──────── Data segment
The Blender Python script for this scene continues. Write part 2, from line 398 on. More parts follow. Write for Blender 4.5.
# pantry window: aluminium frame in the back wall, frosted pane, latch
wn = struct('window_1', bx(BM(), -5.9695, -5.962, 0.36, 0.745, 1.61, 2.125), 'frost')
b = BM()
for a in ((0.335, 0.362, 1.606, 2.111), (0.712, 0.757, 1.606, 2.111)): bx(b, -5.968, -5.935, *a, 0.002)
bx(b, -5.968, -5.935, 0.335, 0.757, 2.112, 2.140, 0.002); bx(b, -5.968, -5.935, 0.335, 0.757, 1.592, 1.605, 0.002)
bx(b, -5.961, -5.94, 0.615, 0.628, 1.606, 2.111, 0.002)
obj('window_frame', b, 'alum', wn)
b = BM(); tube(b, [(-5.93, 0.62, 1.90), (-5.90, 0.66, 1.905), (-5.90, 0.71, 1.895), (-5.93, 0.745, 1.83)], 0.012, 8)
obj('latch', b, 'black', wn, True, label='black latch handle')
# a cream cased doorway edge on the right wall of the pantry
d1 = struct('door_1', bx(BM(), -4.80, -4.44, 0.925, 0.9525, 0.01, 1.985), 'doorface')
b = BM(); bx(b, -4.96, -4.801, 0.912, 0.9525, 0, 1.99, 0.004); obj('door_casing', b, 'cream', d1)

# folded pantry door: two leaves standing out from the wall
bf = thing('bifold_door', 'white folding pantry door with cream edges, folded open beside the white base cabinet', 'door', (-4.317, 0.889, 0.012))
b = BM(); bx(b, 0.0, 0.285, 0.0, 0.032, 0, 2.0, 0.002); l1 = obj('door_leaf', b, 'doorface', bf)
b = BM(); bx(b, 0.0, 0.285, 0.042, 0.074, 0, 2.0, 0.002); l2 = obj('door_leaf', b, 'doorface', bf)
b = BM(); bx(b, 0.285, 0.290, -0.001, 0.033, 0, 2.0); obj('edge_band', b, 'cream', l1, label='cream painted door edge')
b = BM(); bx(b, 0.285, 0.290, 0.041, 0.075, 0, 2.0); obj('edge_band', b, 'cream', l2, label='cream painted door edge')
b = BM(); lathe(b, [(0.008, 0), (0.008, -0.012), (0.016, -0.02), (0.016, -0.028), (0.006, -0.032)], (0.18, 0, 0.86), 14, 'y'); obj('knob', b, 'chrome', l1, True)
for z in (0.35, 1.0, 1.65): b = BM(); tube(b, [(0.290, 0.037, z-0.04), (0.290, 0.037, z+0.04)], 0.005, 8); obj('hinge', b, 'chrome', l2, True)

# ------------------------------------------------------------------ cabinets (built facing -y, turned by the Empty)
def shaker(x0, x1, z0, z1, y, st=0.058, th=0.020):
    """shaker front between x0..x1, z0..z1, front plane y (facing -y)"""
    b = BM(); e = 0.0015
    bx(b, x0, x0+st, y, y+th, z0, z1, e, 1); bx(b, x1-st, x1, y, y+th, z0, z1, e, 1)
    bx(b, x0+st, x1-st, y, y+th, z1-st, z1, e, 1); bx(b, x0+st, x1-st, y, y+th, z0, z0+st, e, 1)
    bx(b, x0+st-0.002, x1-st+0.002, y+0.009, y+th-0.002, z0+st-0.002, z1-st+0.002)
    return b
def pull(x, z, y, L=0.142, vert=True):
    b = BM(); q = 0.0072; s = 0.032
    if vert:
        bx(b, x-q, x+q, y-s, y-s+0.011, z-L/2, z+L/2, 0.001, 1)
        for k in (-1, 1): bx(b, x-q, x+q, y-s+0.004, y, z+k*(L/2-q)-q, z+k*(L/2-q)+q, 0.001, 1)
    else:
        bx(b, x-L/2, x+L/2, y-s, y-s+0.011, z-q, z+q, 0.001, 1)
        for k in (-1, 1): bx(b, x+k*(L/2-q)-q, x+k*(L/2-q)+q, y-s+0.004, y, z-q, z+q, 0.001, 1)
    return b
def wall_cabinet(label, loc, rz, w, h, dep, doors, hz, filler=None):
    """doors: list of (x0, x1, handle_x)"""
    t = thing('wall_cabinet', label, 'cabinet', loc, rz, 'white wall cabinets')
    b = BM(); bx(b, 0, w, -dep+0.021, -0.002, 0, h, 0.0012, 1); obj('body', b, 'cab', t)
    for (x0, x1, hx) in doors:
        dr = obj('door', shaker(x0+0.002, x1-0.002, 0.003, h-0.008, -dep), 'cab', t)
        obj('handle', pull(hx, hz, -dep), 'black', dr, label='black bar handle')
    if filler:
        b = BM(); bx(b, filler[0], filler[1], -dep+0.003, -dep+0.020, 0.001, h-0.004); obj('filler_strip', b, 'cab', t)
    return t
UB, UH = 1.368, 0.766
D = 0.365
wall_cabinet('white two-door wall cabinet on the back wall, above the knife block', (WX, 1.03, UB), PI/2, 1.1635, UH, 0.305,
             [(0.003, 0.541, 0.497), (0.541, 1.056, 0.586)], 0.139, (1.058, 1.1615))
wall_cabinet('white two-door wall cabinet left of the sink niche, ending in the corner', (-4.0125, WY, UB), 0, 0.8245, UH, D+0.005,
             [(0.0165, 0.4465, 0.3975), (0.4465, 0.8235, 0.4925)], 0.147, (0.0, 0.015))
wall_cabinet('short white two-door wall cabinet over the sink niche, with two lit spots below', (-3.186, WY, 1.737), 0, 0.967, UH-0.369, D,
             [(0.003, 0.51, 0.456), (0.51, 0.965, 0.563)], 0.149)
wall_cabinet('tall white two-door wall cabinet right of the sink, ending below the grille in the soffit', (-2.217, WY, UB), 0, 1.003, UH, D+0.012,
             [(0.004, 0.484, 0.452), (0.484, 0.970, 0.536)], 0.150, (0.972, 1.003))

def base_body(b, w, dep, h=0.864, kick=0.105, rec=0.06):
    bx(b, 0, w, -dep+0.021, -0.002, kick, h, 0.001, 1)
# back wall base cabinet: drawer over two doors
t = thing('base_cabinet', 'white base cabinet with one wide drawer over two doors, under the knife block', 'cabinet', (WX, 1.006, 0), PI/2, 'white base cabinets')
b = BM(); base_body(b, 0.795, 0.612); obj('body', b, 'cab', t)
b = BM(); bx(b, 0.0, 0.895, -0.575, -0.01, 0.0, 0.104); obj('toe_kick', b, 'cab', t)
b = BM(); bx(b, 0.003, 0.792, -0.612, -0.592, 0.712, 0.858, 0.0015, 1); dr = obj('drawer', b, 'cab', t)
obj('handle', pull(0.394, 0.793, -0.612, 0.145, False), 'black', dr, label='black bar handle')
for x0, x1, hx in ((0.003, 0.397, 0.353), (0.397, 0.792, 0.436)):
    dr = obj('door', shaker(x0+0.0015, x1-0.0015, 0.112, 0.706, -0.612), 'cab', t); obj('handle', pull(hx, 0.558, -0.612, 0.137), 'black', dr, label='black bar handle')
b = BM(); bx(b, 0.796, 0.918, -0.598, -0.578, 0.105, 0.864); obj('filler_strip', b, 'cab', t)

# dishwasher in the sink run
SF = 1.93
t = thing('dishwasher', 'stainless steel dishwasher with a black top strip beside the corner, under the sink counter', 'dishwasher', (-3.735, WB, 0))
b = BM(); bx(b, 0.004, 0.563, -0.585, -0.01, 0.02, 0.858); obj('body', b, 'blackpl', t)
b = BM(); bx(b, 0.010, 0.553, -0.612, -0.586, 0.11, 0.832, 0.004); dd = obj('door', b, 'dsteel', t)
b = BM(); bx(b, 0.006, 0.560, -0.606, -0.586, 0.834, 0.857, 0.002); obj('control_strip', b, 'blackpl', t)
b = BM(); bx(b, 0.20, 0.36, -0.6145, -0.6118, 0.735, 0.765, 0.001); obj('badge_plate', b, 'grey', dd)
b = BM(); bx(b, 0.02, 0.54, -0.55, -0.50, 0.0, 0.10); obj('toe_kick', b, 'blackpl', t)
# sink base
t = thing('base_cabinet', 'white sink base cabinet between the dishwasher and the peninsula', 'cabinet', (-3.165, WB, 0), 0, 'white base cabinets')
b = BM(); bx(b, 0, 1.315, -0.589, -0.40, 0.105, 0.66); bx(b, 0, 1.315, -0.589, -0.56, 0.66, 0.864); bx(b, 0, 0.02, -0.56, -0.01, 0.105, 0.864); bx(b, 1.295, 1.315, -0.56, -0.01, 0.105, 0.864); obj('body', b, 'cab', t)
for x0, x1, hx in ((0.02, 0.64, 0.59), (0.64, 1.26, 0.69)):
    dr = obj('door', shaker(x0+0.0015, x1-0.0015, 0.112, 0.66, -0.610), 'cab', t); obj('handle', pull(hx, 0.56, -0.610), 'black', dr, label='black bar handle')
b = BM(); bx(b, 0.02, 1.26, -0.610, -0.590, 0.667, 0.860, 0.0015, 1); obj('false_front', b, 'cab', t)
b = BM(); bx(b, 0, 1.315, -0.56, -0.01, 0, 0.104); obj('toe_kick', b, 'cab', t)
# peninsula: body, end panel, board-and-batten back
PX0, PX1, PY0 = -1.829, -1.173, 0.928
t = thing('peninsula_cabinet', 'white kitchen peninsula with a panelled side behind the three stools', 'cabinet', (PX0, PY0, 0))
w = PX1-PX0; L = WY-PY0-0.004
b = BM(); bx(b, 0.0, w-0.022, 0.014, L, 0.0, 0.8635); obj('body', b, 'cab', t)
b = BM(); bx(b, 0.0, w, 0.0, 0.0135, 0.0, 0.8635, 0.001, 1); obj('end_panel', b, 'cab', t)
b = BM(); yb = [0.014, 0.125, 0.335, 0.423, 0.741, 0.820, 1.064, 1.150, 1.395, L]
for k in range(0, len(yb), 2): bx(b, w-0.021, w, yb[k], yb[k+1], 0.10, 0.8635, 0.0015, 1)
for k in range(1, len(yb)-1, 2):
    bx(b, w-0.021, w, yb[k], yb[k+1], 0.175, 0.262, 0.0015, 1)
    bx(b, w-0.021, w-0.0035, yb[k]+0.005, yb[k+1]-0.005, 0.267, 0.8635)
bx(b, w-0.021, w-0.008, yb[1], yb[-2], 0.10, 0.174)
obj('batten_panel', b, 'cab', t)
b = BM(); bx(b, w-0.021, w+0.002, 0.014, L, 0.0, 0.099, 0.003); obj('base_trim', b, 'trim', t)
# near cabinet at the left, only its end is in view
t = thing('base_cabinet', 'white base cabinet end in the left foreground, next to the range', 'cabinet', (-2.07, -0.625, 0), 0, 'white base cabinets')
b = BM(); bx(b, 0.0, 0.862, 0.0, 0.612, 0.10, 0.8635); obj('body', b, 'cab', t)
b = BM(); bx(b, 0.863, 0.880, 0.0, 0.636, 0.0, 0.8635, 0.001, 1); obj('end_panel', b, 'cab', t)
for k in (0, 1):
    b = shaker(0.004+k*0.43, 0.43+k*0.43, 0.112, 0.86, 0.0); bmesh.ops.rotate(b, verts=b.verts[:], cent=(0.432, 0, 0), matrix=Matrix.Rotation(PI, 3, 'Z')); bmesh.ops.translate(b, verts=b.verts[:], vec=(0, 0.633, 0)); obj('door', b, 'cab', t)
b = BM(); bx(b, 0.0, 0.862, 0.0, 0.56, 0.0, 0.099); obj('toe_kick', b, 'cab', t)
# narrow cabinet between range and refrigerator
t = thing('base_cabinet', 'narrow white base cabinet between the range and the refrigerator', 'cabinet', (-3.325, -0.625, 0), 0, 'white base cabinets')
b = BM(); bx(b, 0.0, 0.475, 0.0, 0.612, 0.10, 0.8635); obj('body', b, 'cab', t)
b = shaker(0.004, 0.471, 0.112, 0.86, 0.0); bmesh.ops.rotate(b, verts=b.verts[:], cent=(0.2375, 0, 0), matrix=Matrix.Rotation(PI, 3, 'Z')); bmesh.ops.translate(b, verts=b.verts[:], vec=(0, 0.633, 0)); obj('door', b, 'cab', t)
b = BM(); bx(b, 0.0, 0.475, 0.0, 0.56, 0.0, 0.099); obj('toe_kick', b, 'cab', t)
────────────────
» **Exercise task**
Return nothing but the lines from the start of the listing above through the line containing "b = BM(); bx(b, -4.96, -4.801, 0.912, 0.9525, 0, 1.99, 0.004);", exactly as given.

» **The solution**
The Blender Python script for this scene continues. Write part 2, from line 398 on. More parts follow. Write for Blender 4.5.
# pantry window: aluminium frame in the back wall, frosted pane, latch
wn = struct('window_1', bx(BM(), -5.9695, -5.962, 0.36, 0.745, 1.61, 2.125), 'frost')
b = BM()
for a in ((0.335, 0.362, 1.606, 2.111), (0.712, 0.757, 1.606, 2.111)): bx(b, -5.968, -5.935, *a, 0.002)
bx(b, -5.968, -5.935, 0.335, 0.757, 2.112, 2.140, 0.002); bx(b, -5.968, -5.935, 0.335, 0.757, 1.592, 1.605, 0.002)
bx(b, -5.961, -5.94, 0.615, 0.628, 1.606, 2.111, 0.002)
obj('window_frame', b, 'alum', wn)
b = BM(); tube(b, [(-5.93, 0.62, 1.90), (-5.90, 0.66, 1.905), (-5.90, 0.71, 1.895), (-5.93, 0.745, 1.83)], 0.012, 8)
obj('latch', b, 'black', wn, True, label='black latch handle')
# a cream cased doorway edge on the right wall of the pantry
d1 = struct('door_1', bx(BM(), -4.80, -4.44, 0.925, 0.9525, 0.01, 1.985), 'doorface')
b = BM(); bx(b, -4.96, -4.801, 0.912, 0.9525, 0, 1.99, 0.004); obj('door_casing', b, 'cream', d1)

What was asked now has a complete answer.